Prof. Levine received his Ph.D. in economics from UCLA in 1987, after graduating Phi Beta Kappa in economics from Cornell University in 1982.
Gustavo Manso
Haas Finance Group Associate Professor Gustavo Manso arrived at Haas in January 2012 and after one semester was honored by his MBA students with the Earl F. Cheit Award for Excellence in Teaching for his corporate finance class. Prof. Manso previously taught for five years at MIT’s Sloan School of Management.
In 2010, Manso was awarded the Swiss Finance Institute’s Outstanding Paper Award. He was also honored with the Review of Financial Studies Young Researcher Award in 2009. He is the co-founder (with Itay Goldstein) of the Finance Theory Group, an organization to foster theoretical research in the areas of corporate finance, financial institutions, and financial markets.
Prof.
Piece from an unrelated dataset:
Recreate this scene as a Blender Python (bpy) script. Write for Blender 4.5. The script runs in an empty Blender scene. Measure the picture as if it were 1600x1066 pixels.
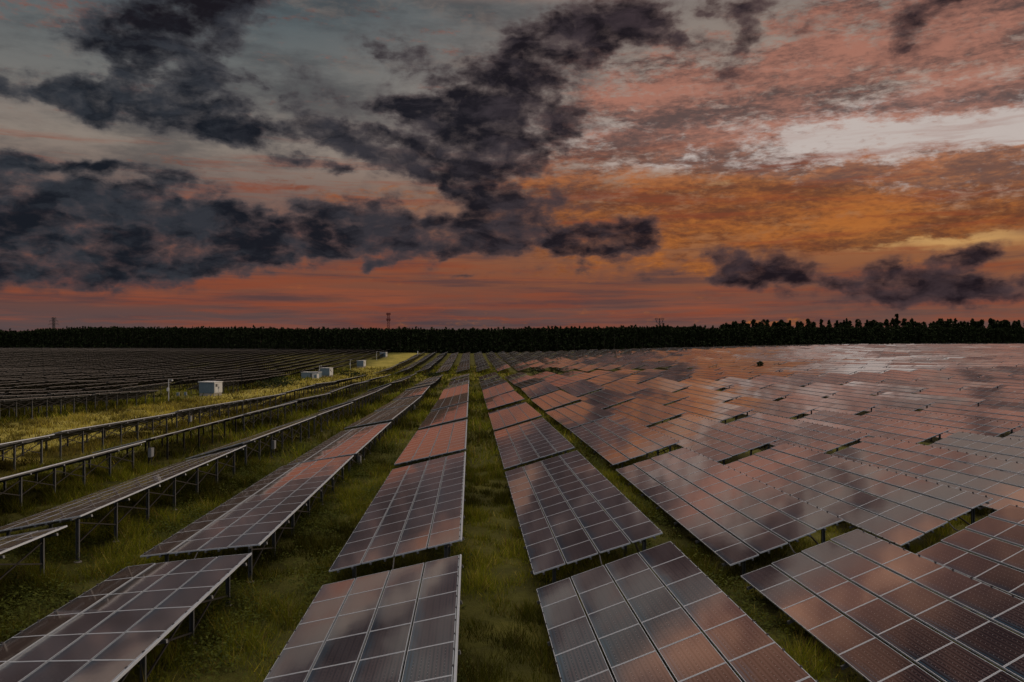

Manso studies corporate finance, financial institutions, financial markets, and entrepreneurship. His work has been published in the Journal of Finance, Review of Financial Studies, Econometrica, and American Economic Review Papers and Proceedings.
“Gustavo is on the very frontier in his area of research. Recently, he has been studying how institutions and financial incentives affect innovation,” says Brett Green, Haas assistant professor of finance. “His research shows that a combination of tolerance for early failure and reward for long-term success is effective in motivating both creativity and innovation.”
In 2006, Prof. Manso earned his Ph.D. in Finance from Stanford Graduate School of Business. He earned his M.S. in Mathematics from the Instituto de Matemática Pura e Aplicada (IMPA), Brazil, in 2001 and his B.A. in Economics from the Pontifícia Universidade Católica (PUCRio), Brazil, in 1999. From 1997 to 1998, Manso was an exchange student at UC Berkeley.